The Commission further listed other significant differences it and its administrative hearing officer considered when deciding to grant Hale a permit for his nursery-pig farm after denying him one for an adult-hog operation. Those primary differences are as follows:

(1) The total amount of nitrogen generated by the [second application] is approximately 34,000 pounds per year as opposed to [Hale’s first] proposal of 96,579 pounds per year.
(2) The problem of the sedimentation and holding basins being constructed in a moderately permeable soil horizon has been addressed in [Hale’s second application] by construction of a clay cutoff trench down gradient of the basins.
(3) Land application of the waste during those times when the soil is saturated is specifically not allowed. If properly operated, adequate storage is available to hold the waste during those times.

In determining whether res judicata applies in a situation where it is doubtful if a second action is for the same cause of action as the first, our court, in Thornbrough, Commr. v. Barnhart, 232 Ark. 862, 340 S.W.2d 569 (1960), quoting from Chiotte v. Chiotte, 225 Ark. 101, 279 S.W.2d 296 (1955), stated the following and controlling rule: “[T]he test generally applied is to consider the identity of facts essential to their maintenance, or whether the same evidence would sustain both .... If, however, the two actions rest upon different set of facts ... a judgment in one is no bar to the maintenance of the other.” Here, the Commission found that Hale’s two applications were not based on the same nucleus of facts, and from the evidence and facts recited by the Commissioner as reviewed hereinabove, we cannot say that evidence was insubstantial or that the Commission abused its discretion in so finding.

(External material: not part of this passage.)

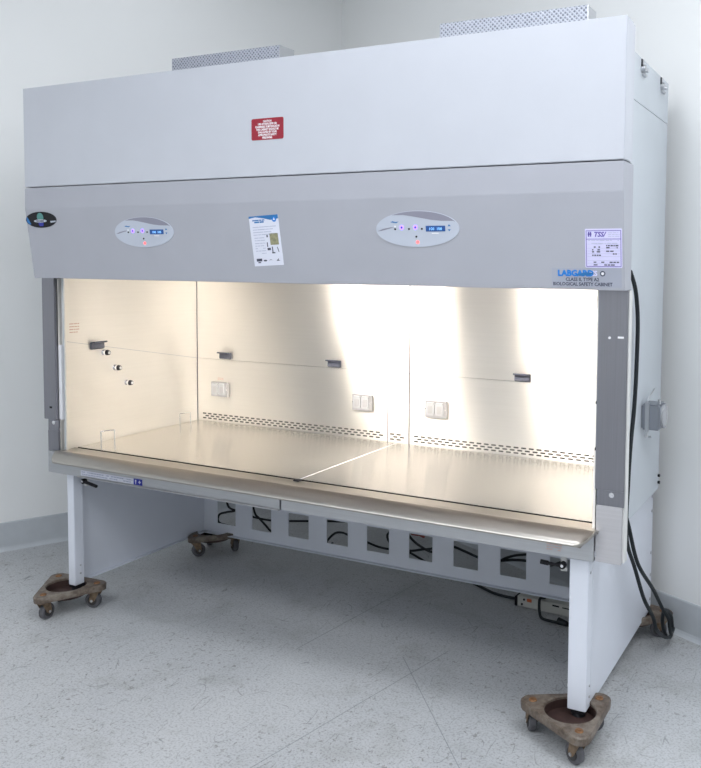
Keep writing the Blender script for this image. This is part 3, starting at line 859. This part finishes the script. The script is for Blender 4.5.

*377In conclusion, we mention appellants’ passing argument that Hale’s application essentially means the new “nursery-pig” farm will not protect the water in the surrounding area, but will only reduce such pollution. Of course, the instant case concerns only the issue of the applicability of res judicata, and does not deal with whether Hale’s permit will, contrary to the laws protecting water quality, pollute the soil and water surrounding Hale’s farm. Obviously, that is a question the Department of Pollution Control & Ecology must address if it later becomes ah issue. Concerning the issue now before us, we affirm the Commission’s decision that res judicata is not a bar to Hale’s second application, and that the Department appropriately granted his permit.